Given exercise: Return, without pictures, the lines from the start of the data through the one that contains "sc.camera = cam".

Material:
○ ○ ○ ○ ○ ○ ○

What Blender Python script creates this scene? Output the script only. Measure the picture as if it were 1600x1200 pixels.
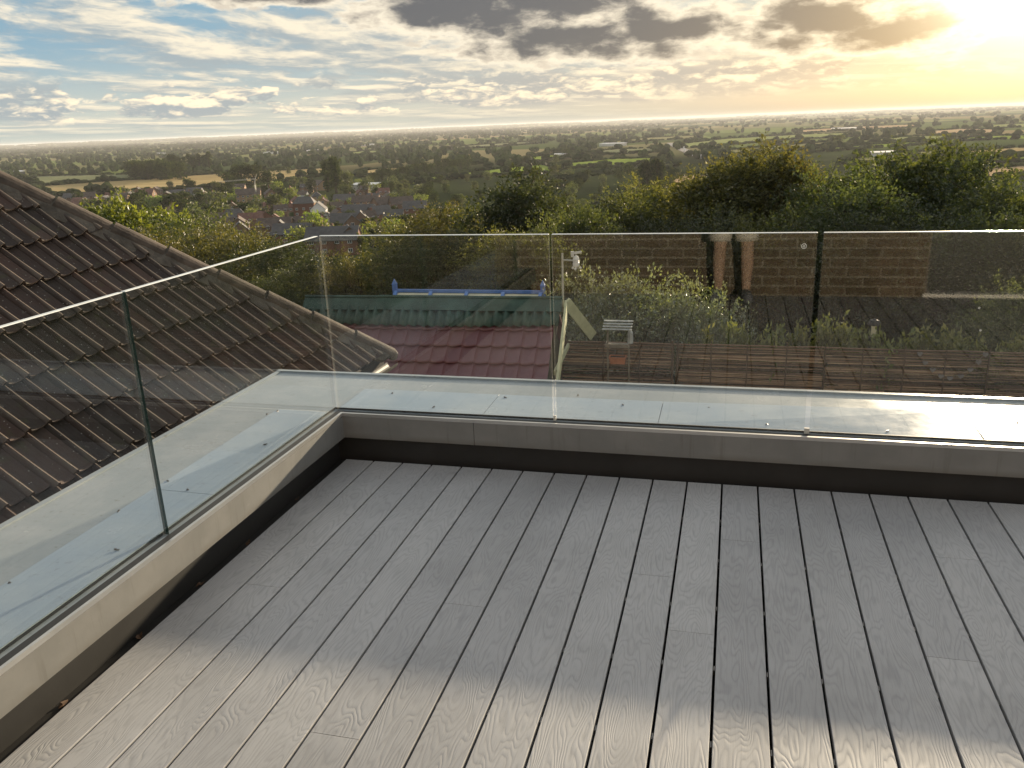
import bpy, bmesh, math, random
import numpy as np
from mathutils import Vector, Matrix

R = math.radians
sc = bpy.context.scene
for o in list(bpy.data.objects):
    bpy.data.objects.remove(o)
COL = sc.collection

# ------------------------------------------------------------------ camera
CF = 1297.62378 / 1600.0
CP = np.array([1.82773, -3.50892, 1.56492])
CR = np.array([0.96726589, 0.25074865, -0.03901044])
CU = np.array([-0.03883313, 0.29817523, 0.95372088])
CD = np.array([-0.25077618, 0.92098678, -0.29815208])
cam_data = bpy.data.cameras.new('camera')
cam_data.sensor_width = 36.0
cam_data.lens = 36.0 * CF
cam_data.clip_start = 0.02
cam_data.clip_end = 90000.0
cam = bpy.data.objects.new('camera', cam_data)
COL.objects.link(cam)
cam.matrix_world = Matrix(((CR[0], CU[0], -CD[0], CP[0]), (CR[1], CU[1], -CD[1], CP[1]),
                           (CR[2], CU[2], -CD[2], CP[2]), (0, 0, 0, 1)))
sc.camera = cam

# ------------------------------------------------------------------ exposure / render
sc.view_settings.view_transform = 'Standard'
sc.view_settings.look = 'None'
sc.view_settings.gamma = 1.0
sc.view_settings.use_curve_mapping = False
sc.view_settings.exposure = 1.22
sc.render.engine = 'CYCLES'
sc.cycles.max_bounces = 7
sc.cycles.diffuse_bounces = 3
sc.cycles.glossy_bounces = 3
sc.cycles.transmission_bounces = 4
sc.cycles.transparent_max_bounces = 14
sc.cycles.volume_bounces = 0
sc.cycles.use_denoising = True
sc.cycles.caustics_reflective = False
sc.cycles.caustics_refractive = False

# ------------------------------------------------------------------ sun
SUN_AZ, SUN_EL = R(15.5), R(8.5)
sun_dir = Vector((math.sin(SUN_AZ) * math.cos(SUN_EL), math.cos(SUN_AZ) * math.cos(SUN_EL), math.sin(SUN_EL)))
sun_l = bpy.data.lights.new('sun', 'SUN')
sun_l.energy = 5.0
sun_l.angle = R(1.0)
sun_l.color = (1.0, 0.80, 0.56)
sun = bpy.data.objects.new('sun', sun_l)
COL.objects.link(sun)
sun.rotation_euler = (-sun_dir).to_track_quat('-Z', 'Y').to_euler()
sun.location = sun_dir * 60


class NT:
    """small helper to write node graphs"""
    def __init__(s, tree):
        s.t = tree
        s.n = tree.nodes
        s.l = tree.links

    def node(s, typ, **kw):
        nd = s.n.new(typ)
        for k, v in kw.items():
            setattr(nd, k, v)
        return nd

    def put(s, sock, v):
        if isinstance(v, bpy.types.NodeSocket):
            s.l.new(v, sock)
        elif v is not None:
            if sock.type == 'RGBA' and len(v) == 3:
                v = (*v, 1.0)
            sock.default_value = v

    def m(s, op, a, b=None, c=None, clamp=False):
        nd = s.node('ShaderNodeMath', operation=op, use_clamp=clamp)
        s.put(nd.inputs[0], a)
        if b is not None:
            s.put(nd.inputs[1], b)
        if c is not None:
            s.put(nd.inputs[2], c)
        return nd.outputs[0]

    def ss(s, v, lo, hi, a=0.0, b=1.0):
        nd = s.node('ShaderNodeMapRange', interpolation_type='SMOOTHSTEP')
        s.put(nd.inputs['Value'], v)
        for k, x in zip(('From Min', 'From Max', 'To Min', 'To Max'), (lo, hi, a, b)):
            s.put(nd.inputs[k], x)
        return nd.outputs['Result']

    def lin(s, v, lo, hi, a=0.0, b=1.0):
        nd = s.node('ShaderNodeMapRange')
        s.put(nd.inputs['Value'], v)
        for k, x in zip(('From Min', 'From Max', 'To Min', 'To Max'), (lo, hi, a, b)):
            s.put(nd.inputs[k], x)
        return nd.outputs['Result']

    def xyz(s, x, y, z):
        nd = s.node('ShaderNodeCombineXYZ')
        for i, v in enumerate((x, y, z)):
            s.put(nd.inputs[i], v)
        return nd.outputs[0]

    def sep(s, v):
        nd = s.node('ShaderNodeSeparateXYZ')
        s.l.new(v, nd.inputs[0])
        return nd.outputs[0], nd.outputs[1], nd.outputs[2]

    def noise(s, vec, scale=1.0, detail=4.0, rough=0.5, dist=0.0, col=False, lac=2.0):
        nd = s.node('ShaderNodeTexNoise')
        if vec is not None:
            s.l.new(vec, nd.inputs['Vector'])
        nd.inputs['Scale'].default_value = scale
        nd.inputs['Detail'].default_value = detail
        nd.inputs['Roughness'].default_value = rough
        nd.inputs['Distortion'].default_value = dist
        nd.inputs['Lacunarity'].default_value = lac
        return nd.outputs['Color' if col else 'Fac']

    def mix(s, f, a, b, blend='MIX'):
        nd = s.node('ShaderNodeMix', data_type='RGBA', blend_type=blend)
        s.put(nd.inputs[0], f)
        s.put(nd.inputs[6], a)
        s.put(nd.inputs[7], b)
        return nd.outputs[2]

    def ramp(s, f, stops):
        nd = s.node('ShaderNodeValToRGB')
        e = nd.color_ramp.elements
        while len(e) < len(stops):
            e.new(0.5)
        for el, (p, c) in zip(e, stops):
            el.position = p
            el.color = (*c, 1.0)
        s.put(nd.inputs[0], f)
        return nd.outputs[0]


# ------------------------------------------------------------------ world: Nishita sky + evening clouds
K = 0.5                                     # exposure 1 stop: radiance = display value * K
world = bpy.data.worlds.new('World')
sc.world = world
world.use_nodes = True
w = NT(world.node_tree)
w.n.clear()
sky = w.node('ShaderNodeTexSky', sky_type='NISHITA')
sky.sun_disc = False
sky.sun_elevation = SUN_EL
sky.sun_rotation = SUN_AZ
sky.altitude = 80
sky.air_density = 1.0
sky.dust_density = 1.2
sky.ozone_density = 1.5
tc = w.node('ShaderNodeTexCoord')
dx, dy, dz = w.sep(tc.outputs['Generated'])
AZ = w.m('MULTIPLY', w.m('ARCTAN2', dx, dy), 57.29578)
EL = w.m('MULTIPLY', w.m('ARCSINE', dz), 57.29578)
sdot = w.m('ADD', w.m('ADD', w.m('MULTIPLY', dx, sun_dir.x), w.m('MULTIPLY', dy, sun_dir.y)), w.m('MULTIPLY', dz, sun_dir.z))
SD = w.m('MULTIPLY', w.m('ARCCOSINE', w.m('MINIMUM', sdot, 1.0)), 57.29578)        # degrees from the sun
warm = w.m('POWER', 2.71828, w.m('MULTIPLY', SD, -1 / 20.0))                        # 1 at the sun
warm2 = w.m('POWER', 2.71828, w.m('MULTIPLY', SD, -1 / 8.0))


def C3(r, g, b, k=K):
    return (r * k, g * k, b * k)


def vadd(v, off):
    nd = w.node('ShaderNodeVectorMath', operation='ADD')
    w.l.new(v, nd.inputs[0])
    nd.inputs[1].default_value = off
    return nd.outputs[0]


def warp(v, amt, sc_):
    """push the lookup about so that cloud edges billow"""
    nz = w.noise(v, sc_, 3, .5, 0, col=True)
    s1_ = w.node('ShaderNodeVectorMath', operation='SUBTRACT')
    w.l.new(nz, s1_.inputs[0])
    s1_.inputs[1].default_value = (.5, .5, .5)
    s2_ = w.node('ShaderNodeVectorMath', operation='SCALE')
    w.l.new(s1_.outputs[0], s2_.inputs[0])
    s2_.inputs['Scale'].default_value = amt
    s3_ = w.node('ShaderNodeVectorMath', operation='ADD')
    w.l.new(v, s3_.inputs[0])
    w.l.new(s2_.outputs[0], s3_.inputs[1])
    return s3_.outputs[0]


# cloud decks bunch up towards the horizon
ELc = w.m('LOGARITHM', w.m('ADD', w.m('MAXIMUM', EL, 0.0), 1.3), 2.71828)
# clear air: blue above, milky low down, warming towards the sun
clear = w.mix(w.ss(EL, 0.0, 6.5), w.mix(warm, C3(.56, .60, .54), C3(.90, .57, .26)), w.mix(warm, C3(.20, .37, .50), C3(.85, .74, .50)))
clear = w.mix(w.ss(EL, 10, 60), clear, w.mix(warm, C3(.13, .26, .46), C3(.5, .5, .45)))

# deck 1: long slanting banks of thin cloud, lit from the right along their upper edges
SL = w.m('ADD', w.m('MULTIPLY', ELc, 3.3), w.m('MULTIPLY', AZ, 0.042))
v1 = warp(w.xyz(w.m('MULTIPLY', AZ, 0.10), SL, 3.7), .22, 4.0)
n1 = w.noise(v1, 1.25, 8, .60, .25)
n1u = w.noise(vadd(v1, (.05, .22, 0)), 1.25, 8, .60, .25)
c1 = w.ss(n1, .37, .58)
lit1 = w.ss(w.m('SUBTRACT', n1, n1u), -.10, .14)
col1 = w.mix(lit1, w.mix(warm, C3(.33, .40, .44), C3(.80, .58, .33)), w.mix(warm, C3(1.02, .88, .66), C3(1.05, .84, .54)))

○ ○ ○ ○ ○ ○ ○

Completed task:
What Blender Python script creates this scene? Output the script only. Measure the picture as if it were 1600x1200 pixels.
import bpy, bmesh, math, random
import numpy as np
from mathutils import Vector, Matrix

R = math.radians
sc = bpy.context.scene
for o in list(bpy.data.objects):
    bpy.data.objects.remove(o)
COL = sc.collection

# ------------------------------------------------------------------ camera
CF = 1297.62378 / 1600.0
CP = np.array([1.82773, -3.50892, 1.56492])
CR = np.array([0.96726589, 0.25074865, -0.03901044])
CU = np.array([-0.03883313, 0.29817523, 0.95372088])
CD = np.array([-0.25077618, 0.92098678, -0.29815208])
cam_data = bpy.data.cameras.new('camera')
cam_data.sensor_width = 36.0
cam_data.lens = 36.0 * CF
cam_data.clip_start = 0.02
cam_data.clip_end = 90000.0
cam = bpy.data.objects.new('camera', cam_data)
COL.objects.link(cam)
cam.matrix_world = Matrix(((CR[0], CU[0], -CD[0], CP[0]), (CR[1], CU[1], -CD[1], CP[1]),
                           (CR[2], CU[2], -CD[2], CP[2]), (0, 0, 0, 1)))
sc.camera = cam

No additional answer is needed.